THE EXERCISE — Copy out the listing in full, exactly as written, but not its pictures.

PROVIDED DATA —
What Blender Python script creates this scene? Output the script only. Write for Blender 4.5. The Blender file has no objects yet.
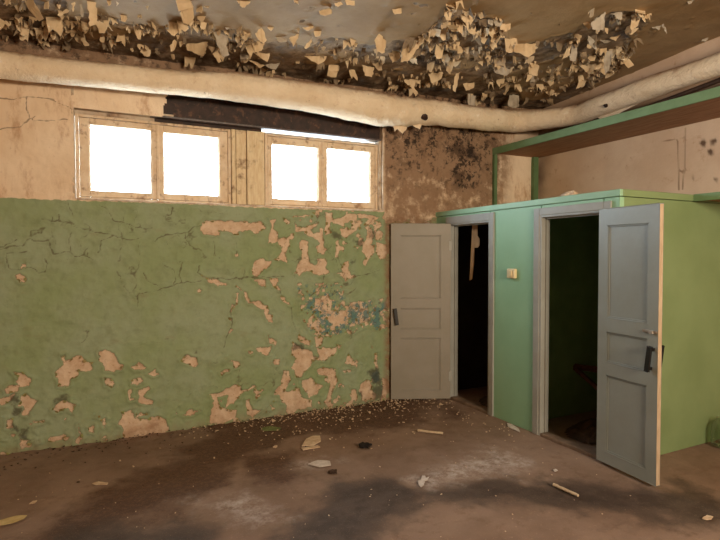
import bpy, bmesh, math, random
import numpy as np
from mathutils import Vector, Matrix
random.seed(7); RNG = np.random.default_rng(7)
C = bpy.context.scene.collection

# ------------------------------------------------------------------ camera model (fitted to the room)
F_PX, PITCH, YAW, ROLL, DIST, EYE = 522.1, -0.02928, 0.45937, -0.00206, 5.15, 1.65
XC, YC, ZF, XR = 3.558, 2.44, 2.148, 5.16       # closet front, closet end, closet top, right wall
CAM = np.array([0, -DIST, EYE])
FW = np.array([math.sin(YAW)*math.cos(PITCH), math.cos(YAW)*math.cos(PITCH), math.sin(PITCH)])
RT = np.array([math.cos(YAW), -math.sin(YAW), 0]); UP = np.cross(RT, FW)
def ray(px, py):
    x = (px-360)/F_PX; y = -(py-270)/F_PX
    c, s = math.cos(ROLL), math.sin(ROLL)
    x, y = c*x-s*y, s*x+c*y
    return FW + x*RT + y*UP
def onY(px, py, y0=0.0):
    d = ray(px, py); return CAM + (y0+DIST)/d[1]*d
def onX(px, py, x0):
    d = ray(px, py); return CAM + x0/d[0]*d
def onZ(px, py, z0=0.0):
    d = ray(px, py); return CAM + (z0-EYE)/d[2]*d
# the ceiling slab is not level: it drops towards the window wall
CA, CB, CC = 3.419, 0.02, -0.062
def ceil_z(x, y): return CA + CB*x + CC*y
CN = np.array([-CB, -CC, 1.0])
def onC(px, py):
    d = ray(px, py); t = (CA - CAM@CN)/(d@CN); return CAM + t*d

# ------------------------------------------------------------------ noise
def vnoise(x, y, seed):
    xi = np.floor(x).astype(np.int64); yi = np.floor(y).astype(np.int64)
    fx = x-xi; fy = y-yi; fx = fx*fx*(3-2*fx); fy = fy*fy*(3-2*fy)
    def h(a, b):
        n = (a*374761393 + b*668265263 + seed*974634777) & 0xffffffff
        n = ((n ^ (n >> 13))*1274126177) & 0xffffffff
        return ((n ^ (n >> 16)) & 0xffff)/65535.0
    return (h(xi,yi)*(1-fx)+h(xi+1,yi)*fx)*(1-fy)+(h(xi,yi+1)*(1-fx)+h(xi+1,yi+1)*fx)*fy
def fbm(x, y, sc, seed, octv=4):
    a = 0.5; r = 0; t = 0
    for o in range(octv):
        r = r + a*vnoise(x*sc, y*sc, seed+o*17); t += a; a *= 0.5; sc *= 2.03
    return r/t
def sstep(a, b, x):
    t = np.clip((x-a)/(b-a), 0, 1); return t*t*(3-2*t)

def poly_sdf(poly, X, Y):
    """signed distance, positive inside"""
    poly = np.asarray(poly); n = len(poly)
    d2 = np.full(X.shape, 1e9); ins = np.zeros(X.shape, bool)
    for i in range(n):
        ax, ay = poly[i]; bx, by = poly[(i+1) % n]
        ex, ey = bx-ax, by-ay; L = ex*ex+ey*ey+1e-12
        t = np.clip(((X-ax)*ex+(Y-ay)*ey)/L, 0, 1)
        d2 = np.minimum(d2, (X-ax-t*ex)**2+(Y-ay-t*ey)**2)
        c = ((ay > Y) != (by > Y))
        with np.errstate(divide='ignore', invalid='ignore'):
            xi = ex*(Y-ay)/(ey if abs(ey) > 1e-9 else 1e-9)+ax
        ins ^= c & (X < xi)
    d = np.sqrt(d2); return np.where(ins, d, -d)
def splat(field, polys, X, Y, margin=0.12):
    for p in polys:
        p = np.asarray(p)
        m = (X > p[:,0].min()-margin) & (X < p[:,0].max()+margin) & (Y > p[:,1].min()-margin) & (Y < p[:,1].max()+margin)
        if m.any(): field[m] = np.maximum(field[m], poly_sdf(p, X[m], Y[m]))
    return field
def line_dist(field, lines, X, Y, margin=0.06):
    for l in lines:
        for (ax, ay), (bx, by) in zip(l[:-1], l[1:]):
            m = (X > min(ax,bx)-margin) & (X < max(ax,bx)+margin) & (Y > min(ay,by)-margin) & (Y < max(ay,by)+margin)
            if not m.any(): continue
            ex, ey = bx-ax, by-ay; L = ex*ex+ey*ey+1e-12
            t = np.clip(((X[m]-ax)*ex+(Y[m]-ay)*ey)/L, 0, 1)
            field[m] = np.minimum(field[m], np.hypot(X[m]-ax-t*ex, Y[m]-ay-t*ey))
    return field

# ------------------------------------------------------------------ object helpers
def link(o, parent=None):
    C.objects.link(o)
    if parent: o.parent = parent
    return o
def obj(name, bm, mat, parent=None, smooth=False):
    me = bpy.data.meshes.new(name)
    if isinstance(bm, tuple): me.from_pydata(*bm)
    else:
        bmesh.ops.recalc_face_normals(bm, faces=bm.faces); bm.to_mesh(me); bm.free()
    me.materials.append(mat)
    if smooth: me.polygons.foreach_set('use_smooth', [True]*len(me.polygons))
    o = link(bpy.data.objects.new(name, me), parent)
    if parent:                                   # geometry is written in world space
        o.matrix_parent_inverse = Matrix.Translation(-Vector(parent.location)) if parent.type == 'EMPTY' else Matrix()
    return o
def thing(name, label, cat, loc, group=None):
    o = bpy.data.objects.new(name, None); link(o); o.location = loc; o.empty_display_size = .1
    tag(o, label, cat, group); return o
def tag(o, label, cat, group=None):
    o['label'] = label; o['category'] = cat
    if group: o['group'] = group
    return o
def struct(o): o['kind'] = 'structure'; return o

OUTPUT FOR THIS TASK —
What Blender Python script creates this scene? Output the script only. Write for Blender 4.5. The Blender file has no objects yet.
import bpy, bmesh, math, random
import numpy as np
from mathutils import Vector, Matrix
random.seed(7); RNG = np.random.default_rng(7)
C = bpy.context.scene.collection

# ------------------------------------------------------------------ camera model (fitted to the room)
F_PX, PITCH, YAW, ROLL, DIST, EYE = 522.1, -0.02928, 0.45937, -0.00206, 5.15, 1.65
XC, YC, ZF, XR = 3.558, 2.44, 2.148, 5.16       # closet front, closet end, closet top, right wall
CAM = np.array([0, -DIST, EYE])
FW = np.array([math.sin(YAW)*math.cos(PITCH), math.cos(YAW)*math.cos(PITCH), math.sin(PITCH)])
RT = np.array([math.cos(YAW), -math.sin(YAW), 0]); UP = np.cross(RT, FW)
def ray(px, py):
    x = (px-360)/F_PX; y = -(py-270)/F_PX
    c, s = math.cos(ROLL), math.sin(ROLL)
    x, y = c*x-s*y, s*x+c*y
    return FW + x*RT + y*UP
def onY(px, py, y0=0.0):
    d = ray(px, py); return CAM + (y0+DIST)/d[1]*d
def onX(px, py, x0):
    d = ray(px, py); return CAM + x0/d[0]*d
def onZ(px, py, z0=0.0):
    d = ray(px, py); return CAM + (z0-EYE)/d[2]*d
# the ceiling slab is not level: it drops towards the window wall
CA, CB, CC = 3.419, 0.02, -0.062
def ceil_z(x, y): return CA + CB*x + CC*y
CN = np.array([-CB, -CC, 1.0])
def onC(px, py):
    d = ray(px, py); t = (CA - CAM@CN)/(d@CN); return CAM + t*d

# ------------------------------------------------------------------ noise
def vnoise(x, y, seed):
    xi = np.floor(x).astype(np.int64); yi = np.floor(y).astype(np.int64)
    fx = x-xi; fy = y-yi; fx = fx*fx*(3-2*fx); fy = fy*fy*(3-2*fy)
    def h(a, b):
        n = (a*374761393 + b*668265263 + seed*974634777) & 0xffffffff
        n = ((n ^ (n >> 13))*1274126177) & 0xffffffff
        return ((n ^ (n >> 16)) & 0xffff)/65535.0
    return (h(xi,yi)*(1-fx)+h(xi+1,yi)*fx)*(1-fy)+(h(xi,yi+1)*(1-fx)+h(xi+1,yi+1)*fx)*fy
def fbm(x, y, sc, seed, octv=4):
    a = 0.5; r = 0; t = 0
    for o in range(octv):
        r = r + a*vnoise(x*sc, y*sc, seed+o*17); t += a; a *= 0.5; sc *= 2.03
    return r/t
def sstep(a, b, x):
    t = np.clip((x-a)/(b-a), 0, 1); return t*t*(3-2*t)

def poly_sdf(poly, X, Y):
    """signed distance, positive inside"""
    poly = np.asarray(poly); n = len(poly)
    d2 = np.full(X.shape, 1e9); ins = np.zeros(X.shape, bool)
    for i in range(n):
        ax, ay = poly[i]; bx, by = poly[(i+1) % n]
        ex, ey = bx-ax, by-ay; L = ex*ex+ey*ey+1e-12
        t = np.clip(((X-ax)*ex+(Y-ay)*ey)/L, 0, 1)
        d2 = np.minimum(d2, (X-ax-t*ex)**2+(Y-ay-t*ey)**2)
        c = ((ay > Y) != (by > Y))
        with np.errstate(divide='ignore', invalid='ignore'):
            xi = ex*(Y-ay)/(ey if abs(ey) > 1e-9 else 1e-9)+ax
        ins ^= c & (X < xi)
    d = np.sqrt(d2); return np.where(ins, d, -d)
def splat(field, polys, X, Y, margin=0.12):
    for p in polys:
        p = np.asarray(p)
        m = (X > p[:,0].min()-margin) & (X < p[:,0].max()+margin) & (Y > p[:,1].min()-margin) & (Y < p[:,1].max()+margin)
        if m.any(): field[m] = np.maximum(field[m], poly_sdf(p, X[m], Y[m]))
    return field
def line_dist(field, lines, X, Y, margin=0.06):
    for l in lines:
        for (ax, ay), (bx, by) in zip(l[:-1], l[1:]):
            m = (X > min(ax,bx)-margin) & (X < max(ax,bx)+margin) & (Y > min(ay,by)-margin) & (Y < max(ay,by)+margin)
            if not m.any(): continue
            ex, ey = bx-ax, by-ay; L = ex*ex+ey*ey+1e-12
            t = np.clip(((X[m]-ax)*ex+(Y[m]-ay)*ey)/L, 0, 1)
            field[m] = np.minimum(field[m], np.hypot(X[m]-ax-t*ex, Y[m]-ay-t*ey))
    return field

# ------------------------------------------------------------------ object helpers
def link(o, parent=None):
    C.objects.link(o)
    if parent: o.parent = parent
    return o
def obj(name, bm, mat, parent=None, smooth=False):
    me = bpy.data.meshes.new(name)
    if isinstance(bm, tuple): me.from_pydata(*bm)
    else:
        bmesh.ops.recalc_face_normals(bm, faces=bm.faces); bm.to_mesh(me); bm.free()
    me.materials.append(mat)
    if smooth: me.polygons.foreach_set('use_smooth', [True]*len(me.polygons))
    o = link(bpy.data.objects.new(name, me), parent)
    if parent:                                   # geometry is written in world space
        o.matrix_parent_inverse = Matrix.Translation(-Vector(parent.location)) if parent.type == 'EMPTY' else Matrix()
    return o
def thing(name, label, cat, loc, group=None):
    o = bpy.data.objects.new(name, None); link(o); o.location = loc; o.empty_display_size = .1
    tag(o, label, cat, group); return o
def tag(o, label, cat, group=None):
    o['label'] = label; o['category'] = cat
    if group: o['group'] = group
    return o
def struct(o): o['kind'] = 'structure'; return o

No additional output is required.